Parish Life in the 1950s
New Activities
Although the new stone church rising from the corner of Lake Shore and East 200th was the most visible sign of change in the parish during the 1950s, it was by no means the only one. From the moment he arrived, Father McMonagle had been organizing new parish activities and revitalizing the ones that had been neglected during the thirties and forties: the Holy Name and St. Vincent de Paul Societies were revived; the Altar and Rosary Society was reorganized as the Court of Mary; and a Boy Scout troop, Married Couples' Club, drama club, and a youth group called the "Little Macs" were formed. Parish life in the fifties was a mad whirl of card parties, bake sales, roast beef dinners in the new church hall, dances, socials, and sightseeing trips.
In the early 1950s the Court of Mary sponsored the Parent-Educator Committee, which offered a program of Christian doctrine to the parish children who couldn't be accommodated in the school. The program, Teaching Religion in the Home, was a series of leaflets that covered a child's religious training in the home from infancy through age twelve.
The thirty women on the committee divided the parish into territories and used the parish census data to determine the number and ages of the children on each street. They ordered the needed leaflets and hand-delivered them door to door to over one thousand households. A new set of leaflets came out every three months and was distributed to parents at no charge. The volunteers were warmly welcomed as they made their rounds. Parents who had been uncertain about how to share their faith with their children found the lessons and suggestions in the leaflets to be very helpful and they were sincerely grateful for the program.
Expanding the School
The school was growing rapidly during the fifties. The parish of St. Robert Bellarmine had been founded in October of 1950 to serve the growing Catholic population in the area around Lake Shore Blvd and Babbitt Road. The new parish carved a small chunk from the northeast corner of Holy Cross's territory, giving the parish its present eastern boundary at East 217th Street, but despite the loss of some families to St. Robert, the school was still painfully overcrowded. In some classrooms, students were crammed two to a desk because of the lack of space. Even with an average of 50 students per teacher, there just wasn't enough room for everybody. During the 1954-55 school year the 7th and 8th grade boys met at St Joseph High School and used the retreat house lawn for recess. One afternoon, Archbishop Hoban saw them playing and asked what they were doing there. When the situation was explained to him, he gave the boys his blessing.

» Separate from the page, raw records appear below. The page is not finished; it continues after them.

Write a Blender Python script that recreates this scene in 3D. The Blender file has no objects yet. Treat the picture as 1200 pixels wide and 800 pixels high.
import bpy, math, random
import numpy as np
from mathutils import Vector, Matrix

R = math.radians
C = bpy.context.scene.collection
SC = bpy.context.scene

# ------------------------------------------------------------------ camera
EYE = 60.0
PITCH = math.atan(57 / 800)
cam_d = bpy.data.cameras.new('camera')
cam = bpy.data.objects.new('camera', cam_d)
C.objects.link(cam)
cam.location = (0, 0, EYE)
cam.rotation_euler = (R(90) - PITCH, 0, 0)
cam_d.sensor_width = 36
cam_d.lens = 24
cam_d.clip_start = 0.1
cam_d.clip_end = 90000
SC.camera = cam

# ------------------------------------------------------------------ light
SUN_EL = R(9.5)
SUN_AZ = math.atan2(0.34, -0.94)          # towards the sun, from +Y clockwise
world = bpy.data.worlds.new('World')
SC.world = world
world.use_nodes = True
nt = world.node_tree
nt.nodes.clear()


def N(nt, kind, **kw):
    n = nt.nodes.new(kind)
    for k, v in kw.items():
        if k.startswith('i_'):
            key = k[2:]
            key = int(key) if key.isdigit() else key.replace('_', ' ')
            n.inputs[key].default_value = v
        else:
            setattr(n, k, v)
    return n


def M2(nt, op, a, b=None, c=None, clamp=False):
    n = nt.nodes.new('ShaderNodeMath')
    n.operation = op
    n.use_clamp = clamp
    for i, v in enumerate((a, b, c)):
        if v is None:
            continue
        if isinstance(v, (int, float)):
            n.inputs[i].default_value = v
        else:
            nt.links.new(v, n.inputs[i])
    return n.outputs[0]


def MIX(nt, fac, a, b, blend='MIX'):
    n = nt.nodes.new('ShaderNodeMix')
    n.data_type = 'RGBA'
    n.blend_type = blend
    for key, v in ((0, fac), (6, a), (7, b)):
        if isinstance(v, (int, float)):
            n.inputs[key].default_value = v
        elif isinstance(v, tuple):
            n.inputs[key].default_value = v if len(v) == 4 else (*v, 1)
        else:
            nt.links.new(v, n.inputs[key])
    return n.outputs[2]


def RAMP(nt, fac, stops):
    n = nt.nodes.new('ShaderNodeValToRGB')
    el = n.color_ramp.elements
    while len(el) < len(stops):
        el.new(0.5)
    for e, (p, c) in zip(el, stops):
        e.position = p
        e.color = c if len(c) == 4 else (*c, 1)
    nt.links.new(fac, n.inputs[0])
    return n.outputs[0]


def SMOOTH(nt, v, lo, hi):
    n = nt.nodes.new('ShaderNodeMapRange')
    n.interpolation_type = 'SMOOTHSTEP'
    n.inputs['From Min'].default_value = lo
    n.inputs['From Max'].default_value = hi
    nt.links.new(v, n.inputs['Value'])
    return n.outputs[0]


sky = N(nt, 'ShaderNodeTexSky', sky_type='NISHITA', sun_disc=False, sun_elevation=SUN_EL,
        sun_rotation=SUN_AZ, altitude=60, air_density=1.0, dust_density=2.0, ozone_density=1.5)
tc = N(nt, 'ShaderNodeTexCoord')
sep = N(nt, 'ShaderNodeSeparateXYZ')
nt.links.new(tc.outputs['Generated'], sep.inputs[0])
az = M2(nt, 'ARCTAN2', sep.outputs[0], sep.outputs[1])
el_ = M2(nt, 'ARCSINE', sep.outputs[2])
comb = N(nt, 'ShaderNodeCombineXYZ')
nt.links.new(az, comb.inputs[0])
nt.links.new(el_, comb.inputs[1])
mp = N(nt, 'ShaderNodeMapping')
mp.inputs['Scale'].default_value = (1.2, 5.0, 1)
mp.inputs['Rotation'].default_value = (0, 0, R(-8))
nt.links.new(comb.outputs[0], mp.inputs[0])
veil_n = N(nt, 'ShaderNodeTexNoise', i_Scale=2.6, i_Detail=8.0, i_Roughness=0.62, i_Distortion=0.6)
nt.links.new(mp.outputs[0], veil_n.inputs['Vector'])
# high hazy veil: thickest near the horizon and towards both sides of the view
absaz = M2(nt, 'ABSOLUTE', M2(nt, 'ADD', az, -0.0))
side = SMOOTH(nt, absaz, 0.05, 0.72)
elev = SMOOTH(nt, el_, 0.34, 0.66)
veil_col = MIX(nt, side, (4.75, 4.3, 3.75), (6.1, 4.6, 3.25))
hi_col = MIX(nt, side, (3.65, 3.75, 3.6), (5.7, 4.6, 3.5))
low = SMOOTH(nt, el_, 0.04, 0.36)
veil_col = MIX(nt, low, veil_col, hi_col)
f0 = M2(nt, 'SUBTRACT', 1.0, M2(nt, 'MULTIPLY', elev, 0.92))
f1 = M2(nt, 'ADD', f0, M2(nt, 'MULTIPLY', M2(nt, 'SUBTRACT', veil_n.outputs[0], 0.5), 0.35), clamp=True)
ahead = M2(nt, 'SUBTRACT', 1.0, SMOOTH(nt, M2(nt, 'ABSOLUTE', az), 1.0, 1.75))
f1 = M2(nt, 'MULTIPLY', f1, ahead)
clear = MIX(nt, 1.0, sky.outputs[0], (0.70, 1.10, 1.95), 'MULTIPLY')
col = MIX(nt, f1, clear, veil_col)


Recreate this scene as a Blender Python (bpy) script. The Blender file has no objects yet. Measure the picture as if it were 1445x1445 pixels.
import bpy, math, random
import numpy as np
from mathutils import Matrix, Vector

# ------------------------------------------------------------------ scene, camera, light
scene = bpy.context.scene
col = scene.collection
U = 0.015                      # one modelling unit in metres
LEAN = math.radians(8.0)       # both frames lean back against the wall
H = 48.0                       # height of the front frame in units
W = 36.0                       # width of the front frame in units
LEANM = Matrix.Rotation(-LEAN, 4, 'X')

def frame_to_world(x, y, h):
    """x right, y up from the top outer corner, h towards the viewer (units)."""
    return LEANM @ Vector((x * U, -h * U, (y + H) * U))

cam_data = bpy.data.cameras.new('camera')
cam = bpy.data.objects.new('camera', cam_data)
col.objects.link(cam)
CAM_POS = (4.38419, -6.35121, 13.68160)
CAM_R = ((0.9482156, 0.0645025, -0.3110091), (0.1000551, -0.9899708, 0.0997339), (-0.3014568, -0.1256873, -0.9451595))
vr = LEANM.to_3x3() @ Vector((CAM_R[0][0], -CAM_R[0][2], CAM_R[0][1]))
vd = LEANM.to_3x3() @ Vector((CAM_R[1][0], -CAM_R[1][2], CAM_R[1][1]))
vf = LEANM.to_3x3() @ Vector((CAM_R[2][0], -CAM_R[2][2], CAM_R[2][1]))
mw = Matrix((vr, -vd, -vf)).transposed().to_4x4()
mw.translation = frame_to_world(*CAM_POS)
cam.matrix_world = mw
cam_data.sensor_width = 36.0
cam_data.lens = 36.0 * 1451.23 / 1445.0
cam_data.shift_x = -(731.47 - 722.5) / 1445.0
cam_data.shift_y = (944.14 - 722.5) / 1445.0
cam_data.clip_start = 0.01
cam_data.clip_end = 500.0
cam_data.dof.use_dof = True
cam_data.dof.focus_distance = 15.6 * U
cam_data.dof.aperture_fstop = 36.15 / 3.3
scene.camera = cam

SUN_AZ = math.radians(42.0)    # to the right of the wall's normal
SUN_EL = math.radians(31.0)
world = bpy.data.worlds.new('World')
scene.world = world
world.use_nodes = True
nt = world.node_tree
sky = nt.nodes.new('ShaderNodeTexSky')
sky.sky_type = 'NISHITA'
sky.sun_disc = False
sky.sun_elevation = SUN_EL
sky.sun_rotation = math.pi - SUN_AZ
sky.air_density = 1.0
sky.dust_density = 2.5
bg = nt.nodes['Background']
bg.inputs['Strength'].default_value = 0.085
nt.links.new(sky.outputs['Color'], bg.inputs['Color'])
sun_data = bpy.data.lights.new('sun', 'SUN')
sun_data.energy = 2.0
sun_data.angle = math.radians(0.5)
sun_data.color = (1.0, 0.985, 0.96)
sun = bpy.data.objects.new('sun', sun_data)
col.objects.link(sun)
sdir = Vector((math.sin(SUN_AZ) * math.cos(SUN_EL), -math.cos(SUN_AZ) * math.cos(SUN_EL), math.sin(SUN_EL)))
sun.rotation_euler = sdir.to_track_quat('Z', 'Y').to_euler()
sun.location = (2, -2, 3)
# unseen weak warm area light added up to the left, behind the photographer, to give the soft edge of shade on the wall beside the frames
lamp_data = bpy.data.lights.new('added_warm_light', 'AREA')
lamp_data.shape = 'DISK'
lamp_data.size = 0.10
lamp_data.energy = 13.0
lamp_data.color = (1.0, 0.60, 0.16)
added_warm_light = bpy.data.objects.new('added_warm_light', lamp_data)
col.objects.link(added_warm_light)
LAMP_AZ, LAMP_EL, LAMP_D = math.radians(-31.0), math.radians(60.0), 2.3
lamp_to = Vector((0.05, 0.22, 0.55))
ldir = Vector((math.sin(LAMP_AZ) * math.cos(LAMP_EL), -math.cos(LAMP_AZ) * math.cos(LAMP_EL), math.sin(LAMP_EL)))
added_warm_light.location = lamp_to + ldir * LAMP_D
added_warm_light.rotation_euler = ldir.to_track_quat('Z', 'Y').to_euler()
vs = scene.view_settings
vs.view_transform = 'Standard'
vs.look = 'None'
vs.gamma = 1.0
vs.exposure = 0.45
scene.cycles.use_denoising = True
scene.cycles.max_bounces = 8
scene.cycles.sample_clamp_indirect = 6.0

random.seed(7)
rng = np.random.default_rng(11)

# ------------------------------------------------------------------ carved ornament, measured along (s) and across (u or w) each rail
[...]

As the church neared completion, Father McMonagle embarked on the second phase of the building program - an addition to the school and construction of the Lake Shore Boulevard convent. In November and December of 1956, the parish undertook an intense, highly organized expansion campaign to fund the projects. Parishioners were asked to think carefully about what they could give through sacrifice, not convenience.
Any family or individual that made a pledge of at least $250 could designate a memorial in the church, convent, or school, and specify the inscription that would appear on the plaque. Teams of volunteer campaign workers were trained and sent out to visit every home in the parish to solicit contributions. "Sacrifice means success" and "pray, work, pledge" were the marching orders for their mission. Workers met weekly in the church hall to report their totals, which were published in a newsletter that listed the name of each contributor and the amount they had pledged.
Parishioners enthusiastically supported the campaign. Many pledges of $250 and $500 were received, and at least thirty-five families pledged more than $1000-a sizable donation at a time when the median family income was less than five thousand dollars a year. The campaign raised three hundred thousand dollars and at its close Fr McMonagle expressed his sincere appreciation for the parishioners and the campaign workers who had unselfishly given their time, money, and talent to make the campaign such a success. He also thanked the sisters and the school children for their prayers, and asked God's continued blessing for the parish.
The students got some extra elbow room when the six classrooms in the new south wing opened on October 15, 1958. During construction of the addition, the old part of the school was updated with a new roof, PA system, doors, lockers, and lighting in the basement rooms.
The Lake Shore Blvd convent was finished in early 1961 and, once the sisters were settled in, the old convent behind the church was remodeled for use as the rectory, bringing the eleven-year building program to a close.